What is needed is an exact copy of the lines from the one containing "Write a Blender" to the one containing "COL = SC.collection", both lines included, and no other lines.
## BEGIN DATA RECORDS
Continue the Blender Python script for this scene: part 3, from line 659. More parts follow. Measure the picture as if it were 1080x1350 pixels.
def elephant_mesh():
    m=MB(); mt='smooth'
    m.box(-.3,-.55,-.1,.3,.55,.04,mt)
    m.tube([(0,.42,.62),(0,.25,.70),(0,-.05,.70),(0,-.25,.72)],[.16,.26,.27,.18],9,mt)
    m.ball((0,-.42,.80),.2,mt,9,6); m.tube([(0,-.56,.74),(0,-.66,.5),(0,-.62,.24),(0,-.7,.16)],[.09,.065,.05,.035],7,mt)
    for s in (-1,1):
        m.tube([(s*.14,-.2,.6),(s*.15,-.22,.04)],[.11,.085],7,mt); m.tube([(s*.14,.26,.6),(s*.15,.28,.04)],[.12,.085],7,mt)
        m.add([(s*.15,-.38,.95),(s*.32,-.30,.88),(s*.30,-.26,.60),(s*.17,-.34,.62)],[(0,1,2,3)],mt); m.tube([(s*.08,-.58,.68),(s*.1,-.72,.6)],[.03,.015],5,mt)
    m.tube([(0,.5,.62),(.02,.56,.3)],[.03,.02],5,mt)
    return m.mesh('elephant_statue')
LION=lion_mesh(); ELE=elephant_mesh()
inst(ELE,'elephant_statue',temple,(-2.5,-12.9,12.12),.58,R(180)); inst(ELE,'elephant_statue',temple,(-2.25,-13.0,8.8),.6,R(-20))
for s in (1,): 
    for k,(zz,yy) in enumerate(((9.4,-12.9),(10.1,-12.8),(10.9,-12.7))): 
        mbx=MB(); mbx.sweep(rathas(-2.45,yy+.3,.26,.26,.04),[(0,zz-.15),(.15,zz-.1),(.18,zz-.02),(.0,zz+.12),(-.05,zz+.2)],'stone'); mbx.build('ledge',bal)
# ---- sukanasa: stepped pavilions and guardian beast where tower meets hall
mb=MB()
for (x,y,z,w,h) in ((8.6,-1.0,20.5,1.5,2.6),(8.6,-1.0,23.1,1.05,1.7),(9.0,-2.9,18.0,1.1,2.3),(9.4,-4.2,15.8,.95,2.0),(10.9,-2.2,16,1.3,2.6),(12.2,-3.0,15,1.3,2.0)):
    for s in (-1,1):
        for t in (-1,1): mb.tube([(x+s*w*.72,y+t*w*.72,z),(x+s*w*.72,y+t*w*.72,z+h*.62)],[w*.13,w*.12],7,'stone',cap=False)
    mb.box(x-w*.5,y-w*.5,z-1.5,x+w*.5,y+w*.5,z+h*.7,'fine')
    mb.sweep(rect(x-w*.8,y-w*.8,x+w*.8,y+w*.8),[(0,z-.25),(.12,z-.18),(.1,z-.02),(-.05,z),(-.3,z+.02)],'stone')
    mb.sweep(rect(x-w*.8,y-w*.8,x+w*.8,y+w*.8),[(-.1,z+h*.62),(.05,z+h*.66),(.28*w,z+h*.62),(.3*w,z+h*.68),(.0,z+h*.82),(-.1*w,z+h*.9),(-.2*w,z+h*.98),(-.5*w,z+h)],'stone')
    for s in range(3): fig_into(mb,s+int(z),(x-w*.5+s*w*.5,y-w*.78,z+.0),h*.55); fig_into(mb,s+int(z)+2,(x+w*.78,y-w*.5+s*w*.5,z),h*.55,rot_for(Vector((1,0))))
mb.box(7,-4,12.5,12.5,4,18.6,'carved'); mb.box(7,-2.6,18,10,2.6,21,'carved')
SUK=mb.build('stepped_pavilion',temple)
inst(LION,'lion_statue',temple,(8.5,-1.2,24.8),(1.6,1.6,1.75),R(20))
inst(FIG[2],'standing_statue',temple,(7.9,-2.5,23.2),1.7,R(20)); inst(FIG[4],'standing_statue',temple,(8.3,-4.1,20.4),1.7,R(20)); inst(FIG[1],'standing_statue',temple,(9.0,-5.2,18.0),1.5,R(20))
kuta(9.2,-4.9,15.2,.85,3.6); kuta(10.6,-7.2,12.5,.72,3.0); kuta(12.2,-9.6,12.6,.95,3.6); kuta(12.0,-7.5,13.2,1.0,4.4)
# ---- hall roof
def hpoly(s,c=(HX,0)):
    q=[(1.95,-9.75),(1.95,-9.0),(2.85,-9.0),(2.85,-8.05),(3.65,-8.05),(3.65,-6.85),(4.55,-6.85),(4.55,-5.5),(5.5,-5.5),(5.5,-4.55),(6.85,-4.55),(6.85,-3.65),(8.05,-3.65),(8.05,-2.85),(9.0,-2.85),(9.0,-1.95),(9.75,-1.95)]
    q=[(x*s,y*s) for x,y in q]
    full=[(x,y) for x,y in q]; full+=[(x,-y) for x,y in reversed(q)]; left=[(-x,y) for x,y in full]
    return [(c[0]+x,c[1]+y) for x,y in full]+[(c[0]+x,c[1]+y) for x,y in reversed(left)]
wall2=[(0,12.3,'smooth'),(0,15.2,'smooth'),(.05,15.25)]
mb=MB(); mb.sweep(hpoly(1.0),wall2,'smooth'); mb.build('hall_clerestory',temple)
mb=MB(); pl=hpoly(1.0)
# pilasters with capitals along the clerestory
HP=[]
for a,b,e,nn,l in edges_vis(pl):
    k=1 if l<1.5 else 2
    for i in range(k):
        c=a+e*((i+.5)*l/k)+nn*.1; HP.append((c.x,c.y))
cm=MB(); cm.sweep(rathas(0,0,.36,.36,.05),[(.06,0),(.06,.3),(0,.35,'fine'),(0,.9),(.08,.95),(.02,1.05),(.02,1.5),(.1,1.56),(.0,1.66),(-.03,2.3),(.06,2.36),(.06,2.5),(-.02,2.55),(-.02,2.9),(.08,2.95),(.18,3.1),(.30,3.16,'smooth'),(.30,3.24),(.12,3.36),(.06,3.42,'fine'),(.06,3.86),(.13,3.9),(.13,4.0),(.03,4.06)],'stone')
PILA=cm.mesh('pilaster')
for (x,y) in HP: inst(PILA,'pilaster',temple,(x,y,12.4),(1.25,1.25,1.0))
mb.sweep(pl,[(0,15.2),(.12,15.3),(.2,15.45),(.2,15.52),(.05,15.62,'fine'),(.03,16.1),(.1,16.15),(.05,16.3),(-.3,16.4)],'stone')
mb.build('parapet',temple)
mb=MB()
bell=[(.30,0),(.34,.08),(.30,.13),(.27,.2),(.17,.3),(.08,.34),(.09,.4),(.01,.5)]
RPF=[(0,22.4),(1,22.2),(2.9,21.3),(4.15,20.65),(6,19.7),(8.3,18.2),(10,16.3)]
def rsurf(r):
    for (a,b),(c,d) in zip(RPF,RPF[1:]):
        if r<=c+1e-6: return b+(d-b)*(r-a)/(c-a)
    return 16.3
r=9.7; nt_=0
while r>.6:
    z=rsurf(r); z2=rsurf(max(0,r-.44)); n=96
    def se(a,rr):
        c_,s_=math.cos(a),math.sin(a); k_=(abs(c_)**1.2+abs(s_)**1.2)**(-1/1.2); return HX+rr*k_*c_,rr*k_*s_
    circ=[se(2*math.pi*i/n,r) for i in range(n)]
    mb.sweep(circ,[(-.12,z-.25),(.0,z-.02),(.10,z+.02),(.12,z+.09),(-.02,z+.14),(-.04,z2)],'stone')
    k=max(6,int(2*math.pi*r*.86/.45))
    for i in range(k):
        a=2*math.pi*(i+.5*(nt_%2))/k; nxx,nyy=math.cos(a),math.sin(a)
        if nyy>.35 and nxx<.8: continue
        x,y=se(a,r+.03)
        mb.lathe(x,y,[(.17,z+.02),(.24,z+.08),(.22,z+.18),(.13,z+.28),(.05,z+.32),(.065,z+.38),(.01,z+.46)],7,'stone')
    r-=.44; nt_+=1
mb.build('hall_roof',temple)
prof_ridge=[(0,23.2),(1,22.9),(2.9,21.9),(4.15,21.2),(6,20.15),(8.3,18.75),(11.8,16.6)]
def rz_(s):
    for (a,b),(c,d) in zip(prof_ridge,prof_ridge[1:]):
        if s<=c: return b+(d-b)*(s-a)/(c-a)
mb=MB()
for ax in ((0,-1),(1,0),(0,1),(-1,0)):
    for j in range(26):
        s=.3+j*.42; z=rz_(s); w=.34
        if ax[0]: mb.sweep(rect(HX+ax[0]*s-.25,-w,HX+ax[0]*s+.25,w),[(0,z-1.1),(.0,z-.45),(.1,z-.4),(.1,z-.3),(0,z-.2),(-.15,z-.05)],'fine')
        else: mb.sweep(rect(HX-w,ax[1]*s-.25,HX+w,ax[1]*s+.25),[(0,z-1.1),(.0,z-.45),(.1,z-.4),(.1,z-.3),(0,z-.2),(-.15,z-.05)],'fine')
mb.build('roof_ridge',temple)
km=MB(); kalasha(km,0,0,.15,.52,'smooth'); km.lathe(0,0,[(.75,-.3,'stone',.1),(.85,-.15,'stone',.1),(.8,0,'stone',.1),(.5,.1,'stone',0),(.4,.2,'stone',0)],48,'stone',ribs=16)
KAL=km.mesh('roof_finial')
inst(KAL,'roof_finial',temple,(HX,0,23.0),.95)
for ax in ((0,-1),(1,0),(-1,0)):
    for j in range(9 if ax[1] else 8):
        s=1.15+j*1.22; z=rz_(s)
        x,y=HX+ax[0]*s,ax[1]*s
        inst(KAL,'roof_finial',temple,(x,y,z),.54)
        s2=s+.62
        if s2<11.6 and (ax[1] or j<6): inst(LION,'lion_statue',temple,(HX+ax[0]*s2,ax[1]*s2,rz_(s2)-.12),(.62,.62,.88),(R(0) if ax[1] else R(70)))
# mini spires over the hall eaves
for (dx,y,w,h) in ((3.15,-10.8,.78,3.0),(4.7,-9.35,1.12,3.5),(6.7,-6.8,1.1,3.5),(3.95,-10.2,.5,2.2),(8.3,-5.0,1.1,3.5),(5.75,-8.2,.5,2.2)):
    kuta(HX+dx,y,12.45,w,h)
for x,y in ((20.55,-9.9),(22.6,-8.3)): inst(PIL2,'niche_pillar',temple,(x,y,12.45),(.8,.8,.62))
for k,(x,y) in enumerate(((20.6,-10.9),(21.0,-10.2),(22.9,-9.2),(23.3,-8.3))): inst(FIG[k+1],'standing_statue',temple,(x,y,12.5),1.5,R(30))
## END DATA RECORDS
## BEGIN DATA RECORDS
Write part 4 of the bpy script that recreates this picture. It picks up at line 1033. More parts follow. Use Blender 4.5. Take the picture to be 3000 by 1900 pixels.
## END DATA RECORDS
## BEGIN DATA RECORDS
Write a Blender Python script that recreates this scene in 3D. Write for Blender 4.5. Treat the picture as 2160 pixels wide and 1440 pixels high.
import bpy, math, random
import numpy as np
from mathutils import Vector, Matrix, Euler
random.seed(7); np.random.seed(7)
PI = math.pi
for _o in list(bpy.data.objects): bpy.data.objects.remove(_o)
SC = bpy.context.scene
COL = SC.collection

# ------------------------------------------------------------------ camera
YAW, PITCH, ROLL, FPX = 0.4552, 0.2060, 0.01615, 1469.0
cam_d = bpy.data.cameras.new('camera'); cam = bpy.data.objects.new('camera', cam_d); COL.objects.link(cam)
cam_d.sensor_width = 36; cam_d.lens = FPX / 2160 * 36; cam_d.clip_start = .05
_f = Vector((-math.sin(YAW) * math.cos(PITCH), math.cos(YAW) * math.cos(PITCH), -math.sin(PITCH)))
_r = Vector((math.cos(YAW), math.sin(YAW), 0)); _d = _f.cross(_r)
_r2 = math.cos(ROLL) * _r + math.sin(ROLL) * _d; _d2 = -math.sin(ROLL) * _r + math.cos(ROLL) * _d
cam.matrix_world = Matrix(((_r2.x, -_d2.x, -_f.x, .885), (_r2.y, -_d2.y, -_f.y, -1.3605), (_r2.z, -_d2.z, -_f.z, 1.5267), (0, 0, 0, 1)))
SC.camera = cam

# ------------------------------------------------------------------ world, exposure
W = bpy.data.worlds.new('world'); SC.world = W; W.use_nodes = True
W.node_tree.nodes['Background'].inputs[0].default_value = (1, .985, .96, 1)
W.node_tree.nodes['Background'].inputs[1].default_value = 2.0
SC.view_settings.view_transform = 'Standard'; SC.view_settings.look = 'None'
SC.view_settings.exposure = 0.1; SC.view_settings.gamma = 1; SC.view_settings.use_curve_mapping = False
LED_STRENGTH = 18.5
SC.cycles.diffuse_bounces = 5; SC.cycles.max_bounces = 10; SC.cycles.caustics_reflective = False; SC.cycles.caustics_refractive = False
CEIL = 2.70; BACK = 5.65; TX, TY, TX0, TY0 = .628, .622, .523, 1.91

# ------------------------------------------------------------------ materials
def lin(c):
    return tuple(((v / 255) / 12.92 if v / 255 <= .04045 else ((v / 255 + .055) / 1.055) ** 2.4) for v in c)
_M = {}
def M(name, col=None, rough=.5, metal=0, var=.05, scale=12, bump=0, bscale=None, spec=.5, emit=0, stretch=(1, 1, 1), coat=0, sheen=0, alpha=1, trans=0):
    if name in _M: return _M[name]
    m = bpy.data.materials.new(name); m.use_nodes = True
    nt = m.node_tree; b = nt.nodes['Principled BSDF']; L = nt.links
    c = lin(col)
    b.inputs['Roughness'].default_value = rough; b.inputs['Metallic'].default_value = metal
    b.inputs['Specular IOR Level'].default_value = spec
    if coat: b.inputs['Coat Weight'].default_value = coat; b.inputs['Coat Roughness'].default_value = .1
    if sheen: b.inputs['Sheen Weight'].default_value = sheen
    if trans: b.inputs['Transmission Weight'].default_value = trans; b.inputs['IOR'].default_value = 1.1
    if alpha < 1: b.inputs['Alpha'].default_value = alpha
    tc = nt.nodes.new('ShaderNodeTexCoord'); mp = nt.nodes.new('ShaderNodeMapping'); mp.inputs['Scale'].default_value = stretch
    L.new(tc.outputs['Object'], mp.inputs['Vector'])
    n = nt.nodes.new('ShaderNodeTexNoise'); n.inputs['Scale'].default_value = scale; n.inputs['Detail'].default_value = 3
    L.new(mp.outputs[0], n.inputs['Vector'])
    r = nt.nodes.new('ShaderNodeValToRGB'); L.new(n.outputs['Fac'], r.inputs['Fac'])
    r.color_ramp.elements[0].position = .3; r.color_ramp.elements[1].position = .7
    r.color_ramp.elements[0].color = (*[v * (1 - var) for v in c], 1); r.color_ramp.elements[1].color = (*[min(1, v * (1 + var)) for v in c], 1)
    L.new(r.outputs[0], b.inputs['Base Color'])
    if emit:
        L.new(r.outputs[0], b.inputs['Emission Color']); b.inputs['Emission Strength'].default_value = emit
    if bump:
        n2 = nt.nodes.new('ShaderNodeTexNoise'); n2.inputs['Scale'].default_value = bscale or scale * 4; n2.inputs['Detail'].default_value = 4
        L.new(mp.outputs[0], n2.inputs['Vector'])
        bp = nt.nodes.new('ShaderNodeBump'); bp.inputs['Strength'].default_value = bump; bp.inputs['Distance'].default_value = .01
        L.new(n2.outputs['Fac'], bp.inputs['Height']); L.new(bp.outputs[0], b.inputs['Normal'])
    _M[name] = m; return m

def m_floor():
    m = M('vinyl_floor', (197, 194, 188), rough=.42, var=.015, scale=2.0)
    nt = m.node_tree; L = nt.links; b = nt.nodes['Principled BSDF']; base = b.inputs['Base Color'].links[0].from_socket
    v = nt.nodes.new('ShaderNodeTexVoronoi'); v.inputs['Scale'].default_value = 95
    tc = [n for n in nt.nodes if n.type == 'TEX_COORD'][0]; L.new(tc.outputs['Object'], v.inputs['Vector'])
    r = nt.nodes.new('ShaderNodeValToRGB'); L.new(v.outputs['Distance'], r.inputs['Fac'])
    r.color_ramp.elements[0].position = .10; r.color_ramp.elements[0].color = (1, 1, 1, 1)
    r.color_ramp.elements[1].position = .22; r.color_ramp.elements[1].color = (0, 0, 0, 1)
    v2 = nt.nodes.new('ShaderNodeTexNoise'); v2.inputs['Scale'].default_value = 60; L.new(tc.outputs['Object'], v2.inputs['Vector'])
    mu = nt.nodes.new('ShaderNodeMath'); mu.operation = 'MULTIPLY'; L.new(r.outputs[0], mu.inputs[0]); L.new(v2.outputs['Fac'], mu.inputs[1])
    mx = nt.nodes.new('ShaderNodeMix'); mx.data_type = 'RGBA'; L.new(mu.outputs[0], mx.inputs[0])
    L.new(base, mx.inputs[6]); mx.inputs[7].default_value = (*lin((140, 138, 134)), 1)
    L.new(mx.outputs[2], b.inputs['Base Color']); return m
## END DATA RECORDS
TASK OUTPUT:
Write a Blender Python script that recreates this scene in 3D. Write for Blender 4.5. Treat the picture as 2160 pixels wide and 1440 pixels high.
import bpy, math, random
import numpy as np
from mathutils import Vector, Matrix, Euler
random.seed(7); np.random.seed(7)
PI = math.pi
for _o in list(bpy.data.objects): bpy.data.objects.remove(_o)
SC = bpy.context.scene
COL = SC.collection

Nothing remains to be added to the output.